Cryan seeks Roman holiday for Boro

EVEN if Scarborough score this afternoon, there will be no blue moon.

Cryan seeks Roman holiday for Boro

The FA has scuppered plans for the Conference team to make money should they breach the Chelsea rear-guard by displaying their own rears.

Such an event would have enhanced the party atmosphere in the Yorkshire seaside resort today, but there will still be plenty of fireworks. This is the biggest day for a club who have a tendency to carve unique places in English football history - they were the first club to be promoted into the football league from the Conference back in 1987.

Chelsea, the most fashionable club in European football, are something different. Colin Cryan has barely slept all week, thinking about the possible scenarios that will transpire come noon. You mightn’t know too much about Cryan, but he is one of the hundreds of Irish footballers trying to climb from the lower reaches.

A former Sheffield United trainee, frustration at being unable to break into the first team in Bramall Lane saw him move across the county of Yorkshire. He has played for Ireland at underage level, but the past couple of seasons, he has been an outsider in Neil Warnock’s mini-revolution in the steel city, watching from the gallows of reserve team football.

Like many others on his team, he sees this afternoon as his big chance. Sky cameras travel as a shop window in matches like this. Cryan was superb in the replay against Southend, rightly being accorded man of the match.
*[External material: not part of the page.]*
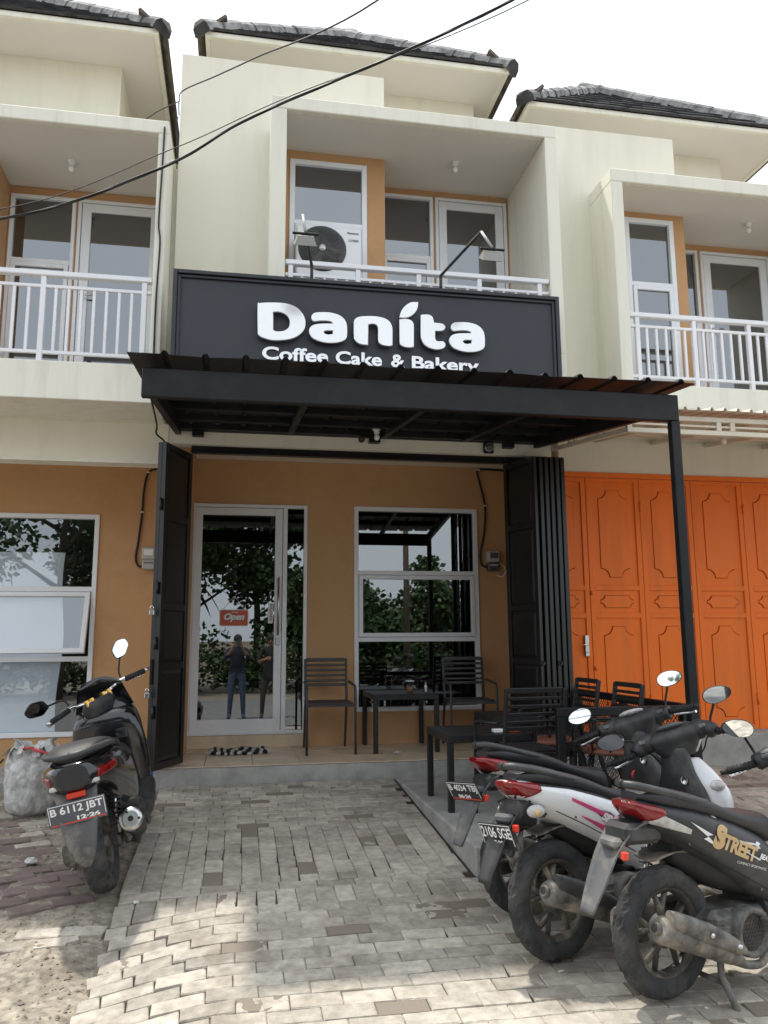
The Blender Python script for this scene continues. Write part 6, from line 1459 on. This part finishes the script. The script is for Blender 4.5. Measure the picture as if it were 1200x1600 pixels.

He will look to repeat that performance against the West London millionaires.

“This is a big opportunity for me. My contract with United is up in the summer and I have to start looking elsewhere for my career because at this stage, I can’t be playing reserve team football anymore.
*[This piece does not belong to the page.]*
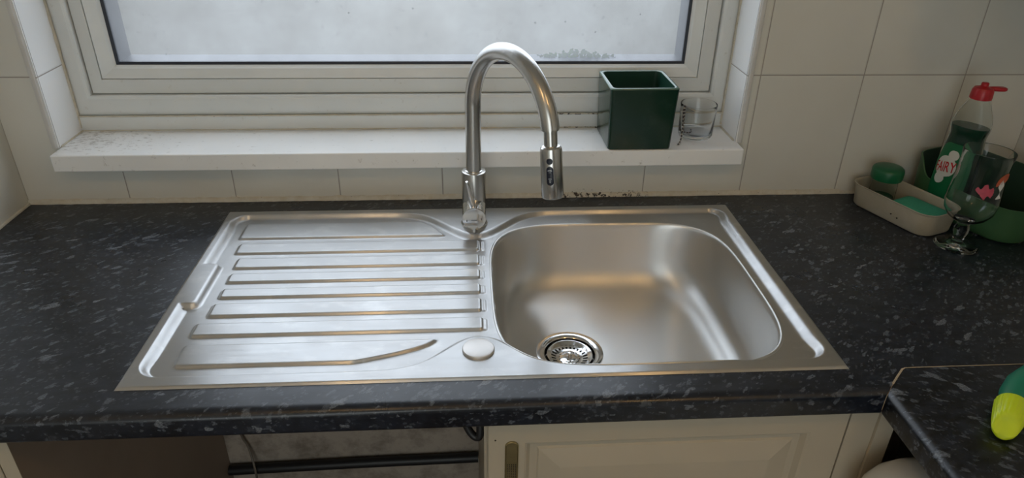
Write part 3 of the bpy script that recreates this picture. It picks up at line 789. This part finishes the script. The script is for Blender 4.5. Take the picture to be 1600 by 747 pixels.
cu = bpy.data.curves.new('t', 'FONT'); cu.body = 'FAIRY'; cu.size = 1; cu.align_x = 'CENTER'; cu.offset = .015
to = bpy.data.objects.new('t', cu); COL.objects.link(to); bpy.context.view_layer.update()
tm = bpy.data.meshes.new_from_object(to.evaluated_get(bpy.context.evaluated_depsgraph_get())); bpy.data.objects.remove(to)
tw = max(v.co.x for v in tm.vertices)-min(v.co.x for v in tm.vertices); th_ = max(v.co.y for v in tm.vertices)
tv = [lab(LU+v.co.x/tw*.0300, LZ-.0100+v.co.y/th_*.0195+v.co.x/tw*.005, .0016) for v in tm.vertices]
mk('label_lettering', tv, [tuple(p.vertices) for p in tm.polygons], M_redp, label, smooth=False, label='red brand lettering on the white oval')

# stemmed beer goblet
gc = (1.3165, .3265)
gob = thing('stemmed_glass', (*gc, 0), 'clear stemmed beer glass with pink print, upright on the worktop before the green caddy', 'glass')
gp = [(.0001, .0030), (.010, .0004), (.0345, .0004), (.0358, .0015), (.0350, .0028), (.020, .0048), (.0100, .0085), (.0082, .013), (.0092, .020), (.0118, .028), (.0120, .036), (.0098, .043), (.0105, .047), (.020, .052), (.031, .060), (.0385, .072), (.0412, .086), (.0405, .102), (.0385, .122), (.0372, .145), (.0378, .168), (.0392, .1795), (.0390, .1810), (.0380, .1812), (.0378, .1800), (.0367, .168), (.0361, .145), (.0374, .122), (.0394, .102), (.0401, .086), (.0374, .0735), (.0305, .0625), (.020, .055), (.010, .0515), (.0001, .051)]
body = mk('glass_body', *latheg(gp, (*gc, 0), 72), M_glass, gob, angle=60)
def gr(z):
    for (a, b), (c, d) in zip(gp[14:21], gp[15:22]):
        if b <= z <= d: return a+(c-a)*(z-b)/(d-b)
    return .038
def gob_print(name, ang0, z0, f, mat, n=36, w=.036, h=.04):
    V = []; F = []
    for i in range(n+1):
        for j in range(n+1):
            u = (i/n-.5)*w; z = z0+(j/n-.5)*h; r = gr(z)+.0004; a = ang0+u/r
            V.append((gc[0]+r*math.cos(a), gc[1]+r*math.sin(a), z))
    for i in range(n):
        for j in range(n):
            if f(((i+.5)/n-.5)*2, ((j+.5)/n-.5)*2): F.append((i*(n+1)+j, (i+1)*(n+1)+j, (i+1)*(n+1)+j+1, i*(n+1)+j+1))
    mk(name, V, F, mat, gob, angle=60)
ca = math.atan2(-.705-gc[1], .448-gc[0])
gob_print('pink_motif', ca+math.radians(20), .121, lambda x, y: (abs(x)**1.3+abs(y)**1.3 < .75+.25*math.sin(9*x+2)) and y < .55+.5*x+.3 and x+y > -.75, M_pink, w=.034, h=.032)
gob_print('orange_motif', ca+math.radians(66), .134, lambda x, y: (x*x+y*y < .9) and y > .15+.3*x, M_orange, w=.036, h=.040)
gob_print('white_motif', ca+math.radians(60), .126, lambda x, y: (abs(x+.1) < .22+.2*math.sin(5*y)) and abs(y) < .9, M_white, w=.030, h=.038)

# lime-capped bottle lying on the right-hand worktop
ax0 = Vector((1.0705, -.1370, .0170)); axd = Vector((.70, .71, .0)).normalized(); axe = Vector((.97, .22, 0)).normalized()
lb_ = thing('cleaner_bottle', (ax0.x, ax0.y, 0), 'teal green bottle with a ribbed lime yellow cap lying on the right-hand worktop', 'bottle')
def centre(d):      # straight cap, then the neck bends towards the right-hand wall
    if d <= .052: return Vector((ax0.x, ax0.y, 0)) + axd*d, axd
    p = Vector((ax0.x, ax0.y, 0)) + axd*.052; dr_ = axd; q = .052
    while q < d:
        st = min(.004, d-q); t = min(1, (q-.052)/.055); dr_ = axd.lerp(axe, t).normalized(); p = p + dr_*st; q += st
    return p, dr_
def lring(d, w, h, zc, n=88, rib=0, flat=0):
    c_, dd_ = centre(d); sdv = Vector((-dd_.y, dd_.x, 0)); out = []
    for k in range(n):
        t = 2*PI*k/n; rr_ = 1+rib*math.cos(22*t)
        out.append(tuple(c_ + sdv*w*math.cos(t)*rr_ + Vector((0, 0, zc + h*math.sin(t)*rr_)) - dd_*flat*max(0, math.sin(t))))
    return out
capr = [lring(0, .0040, .0045, .0085, flat=-.006), lring(.001, .0085, .0075, .0098, flat=-.011), lring(.004, .0122, .0108, .0125, flat=-.012), lring(.010, .0142, .0128, .0150, flat=-.008, rib=.012), lring(.020, .0158, .0146, .0168, rib=.030, flat=-.003), lring(.036, .0178, .0166, .0186, rib=.034), lring(.049, .0190, .0178, .0196, rib=.030), lring(.051, .0188, .0176, .0196), lring(.0515, .016, .0155, .0196)]
cpo = mk('bottle_cap', *loftg(capr), M_yel, lb_, angle=60)
botr = [lring(.0515, .0160, .0155, .0196), lring(.058, .0170, .0165, .0205), lring(.070, .0200, .0185, .0220), lring(.090, .0245, .0215, .0245), lring(.115, .0290, .0240, .0270), lring(.150, .0310, .0255, .0280), lring(.24, .0320, .0260, .0280), lring(.258, .0300, .0245, .0280), lring(.262, .0250, .0200, .0280)]
mk('bottle_body', *loftg(botr), M_teal, lb_, angle=60)

# ------------------------------------------------------------------ below the worktop
cab = thing('base_cabinet', (.72, .25, ZF), 'cream base cabinet with a raised-panel door under the sink bowl', 'cabinet')
box('side_panel', (.465, .483, -.004, YB-.004, ZF, -.0385), M_panel, cab)
box('side_panel', (.945, .9635, -.004, YB-.004, ZF, -.0385), M_panel, cab)
box('bottom_shelf', (.483, .945, -.004, YB-.004, ZF+.1, ZF+.118), M_panel, cab)
box('plinth', (.465, .9635, .03, .046, ZF, ZF+.1), M_panel_dark, cab)
D = (.4690, .9620, ZF+.12, -.0495)
def dl(ix, iz, y): return (D[0]+ix, D[1]-ix, D[2]+iz, D[3]-iz, y)
g = rect_loops([dl(0, 0, -.0045), dl(0, 0, -.0225), dl(.002, .002, -.0245), dl(.050, .040, -.0245), dl(.053, .043, -.0225), dl(.058, .048, -.0150), dl(.068, .056, -.0150), dl(.0700, .0585, -.0175), dl(.098, .086, -.0250), dl(.101, .089, -.0255)], True)
dr = mk('door', *g, M_door, cab, angle=12)
hx, hz0 = .5015, -.086
hr = [[(hx+a*math.cos(t)*.0082, y, (hz0-.0082 if math.sin(t) > 0 else -.245)+a*math.sin(t)*.0082) for t in [2*PI*(k+.5)/28 for k in range(28)]] for a, y in ((1.12, -.0244), (1.12, -.0262), (1.0, -.0272), (.93, -.0262), (.90, -.0250))]
hd_ = mk('door_handle', *loftg(hr, False, True), M_brass, dr, angle=40, label='slim dull brass pull')
gs = []
for r_ in range(26):
    for c_ in range(5): 
        gs.append(latheg([(.0001, .0007), (.0006, .0005), (.0008, 0)], (0, 0, 0), 8)); gs[-1] = orient(gs[-1], (hx-.0056+.0028*c_, -.0253, -.128-.0032*r_), (0, -1, 0))
mk('handle_mesh', *join(*gs), M_mesh, hd_, kind='stuff')
mk('screw_hole', *orient(latheg([(.0001, .0003), (.0012, .0002), (.0014, -.0005)], (0, 0, 0), 12), (.4795, -.0246, -.083), (0, -1, 0)), M_dark, dr)

fill = thing('filler_panel', (.985, -.01, ZF), 'narrow cream filler board between the cabinet door and the corner', 'panel')
box('front_board', (.9650, 1.0040, -.0220, -.0035, ZF, -.0385), M_panel, fill, bevel=.001)
pts = [(1.0042, -.9), (1.0042, -.0390), (1.0150, -.0392), (1.0200, -.0470), (1.0255, -.0600), (1.0285, -.0720), (1.0285, -.9)]
mk('end_board', *loftg([[(x, y, z) for x, z in pts] for y in (-.0260, -.0040)]), M_panel, fill, smooth=False)
box('return_board', (1.0300, 1.0480, .0, .018, ZF, -.0400), M_panel_dark, fill)

lcab = thing('base_cabinet', (-.26, .25, ZF), 'brown-sided base cabinet end left of the open space under the drainer', 'cabinet')
box('side_panel', (-.154, -.136, -.022, YB-.002, ZF, -.0385), M_panel_dark, lcab)
box('edge_strip', (-.1545, -.1355, -.0232, -.0222, ZF, -.0390), M_panel, lcab, label='cream front edge of the side panel')
box('door', (-.385, -.157, -.0235, -.004, ZF+.12, -.0495), M_door, lcab, bevel=.002)
box('carcass', (-.386, -.155, -.0035, YB-.002, ZF, -.0400), M_panel, lcab)

pp = catmull([(-.134, .535, -.708), (.0, .535, -.704), (.2, .535, -.699), (.35, .535, -.697), (.463, .535, -.695)], 8)
mk('pipe', *tubeg(pp, .0125, 16), M_black, None, label='black waste pipe running low along the wall in the open space', cat='pipe')
wp = catmull([(-.090, .545, -.045), (-.10, .543, -.35), (-.093, .542, -.58), (-.080, .540, -.64), (-.068, .520, -.69), (-.066, .51, -.76), (-.070, .50, -.897)], 10)
mk('cable', *tubeg(wp, .0028, 8), M_cable, None, label='thin grey-brown cable hanging down the wall in the open space', cat='cable')
br = thing('worktop_clip', (.437, .02, -.038), 'black plastic clip hanging under the worktop beside the cabinet', 'clip')
box('clip_plate', (.4150, .4640, .005, .035, -.0480, -.0385), M_black, br, bevel=.002)
mk('clip_arm', *tubeg(catmull([(.432, .018, -.046), (.436, .014, -.070), (.443, .010, -.092), (.452, .006, -.104), (.4595, .004, -.100), (.4595, .010, -.070), (.457, .014, -.048)], 8), .0055, 12), M_black, br)

# white casing under the right-hand worktop and the run it stands in
cs = []
CX, CY = 1.165, -.283
for ins_, z in ((0, -.9), (0, -.165), (.002, -.145), (.009, -.125), (.020, -.108), (.035, -.099), (.06, -.094), (.10, -.092)):
    cs.append(rrect(CX, CY, .200-ins_, .245-ins_, max(.055-ins_*.3, .02), z, 0, 10))
ap = thing('appliance', (CX, CY, ZF), 'smooth white rounded appliance standing under the edge of the right-hand worktop', 'appliance')
mk('casing', *loftg(cs), M_wcase, ap, angle=60)

# ceiling lamp behind the viewer
for LAMP_POS, LAMP_STRENGTH, lamp_label in LAMPS:
    cl = thing('ceiling_light', LAMP_POS, lamp_label, 'lamp', 'ceiling lamps')
    t = NT('warm_lamp_glow'); e = t.n('ShaderNodeEmission'); e.inputs[0].default_value = (1, .60, .24, 1); e.inputs[1].default_value = LAMP_STRENGTH; t.l(e.outputs[0], t.out.inputs[0])
    mk('lamp_shade', *latheg([(.0001, -.045), (.035, -.040), (.062, -.022), (.072, 0), (.062, .022), (.035, .04)], LAMP_POS, 40), t.m, cl)
    mk('ceiling_rose', *latheg([(.012, .04), (.014, .085), (.045, .090), (.045, .0995)], LAMP_POS, 32), M_upvc2, cl)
“That is why the move to Scarborough has been so good for me and if I can put in a good performance against Chelsea, it will make people sit up and take notice,” Cryan says.

Those watching the game on this side of the pond will be pleasantly surprised that Damien Duff won’t be the only Irish talent on show (Cryan is adamant that Duffer’s jersey has his name on it). Apart from Cryan,

Sligo-born Keith Gilroy, a winger of some promise, ex-Sunderland defender Stephen Capper and striker Keith Graydon all play for the Conference side. No wonder the club has an association with Cahir. The seaside resort is twinned with the Tipperary town, so expect all of Cahir to be tuned to Sky Sports.

“Yeah, there are a few Irish lads here now, which is great. It sort of helps, but each of us are still looking to build a career, to play at a higher standard. It is not easy with the football league the way it is at the moment, financially, to find new clubs, but you have to keep the faith.

“I have great belief in my own ability, I know I can do a job for someone. But, there are a lot of players like that in this league. Look at Keith [Gilroy], he has the ability to go all the way. It is just a question of getting a break. I think we have the chance against Chelsea to show how good some players in the Conference really are,” Cryan says.

No other game this weekend has caused such a stir. Roman Abramovich has already donated £25,000 grand to keep Boro’s youth academy alive, while the club secured a £50,000 shirt sponsorship from the Sun. The involvement of the red-top purveyors of journalistic integrity has left a sour taste, with some reports suggesting the paper hijacked Scarborough’s press day on Thursday, whisking players and management away in a big red battle bus and dispatching a press officer to keep other papers away.

This is a match that has re-ignited all the old passions of the oldest club competition, but while Cryan has been caught in the whirl this week, he remains realistic about the game itself.

“The realists will say we are going to get trounced in a side with so many world class players.

“You look at their team, and it scares you, Duffer, Mutu, Makalele, Hasselbank. But that is what we become involved in football for, to play against these guys. I mean, you would need to stagger into a bookies from a pub to put money on us, but I’d say Chelsea won’t be looking forward to the trip.

“Ranieri was giving out about the state of Stamford Bridge last week, but wait until he sees the pitch here. It is pretty bad, we have had a canopy over it all week to keep the rains off it, but that will work to our advantage,” says Cryan, who has played five times for Ireland under-21s and who will return to Bramall Lane after the fourth round tie unless his loan spell is extended.

The perfect send-off would be victory over Chelsea. Or at least, Damien Duff’s shirt.

The extent to which Chelsea missed their mercurial attacker was visible over the Christmas period, as they slipped behind in the three-horse race.

However with Mutu finding his scoring touch again and Duff prepared to torture the Conference side down the flanks, it could be a long afternoon for Cryan and his team-mates.

“They are in a different world to us, they are among the cream in Europe and for all of us here, this is going to be a dream come true.”

They might have to abstain from baring their backsides, but Scarborough will cause some fraught moments for Roman’s millionaires this afternoon. Colin Cryan is sure of it.

He didn’t expect to get much sleep last night.

This week has just been like those weeks as a kid when he had a big game for Home Farm or the Irish underage teams.

A fixture that sheds the skin of old cliché from the beauty, oft-talked about, in the Cup.

The ramshackle non-league club against the rich kids of West London.

And an Irishman on either side who may have a big say.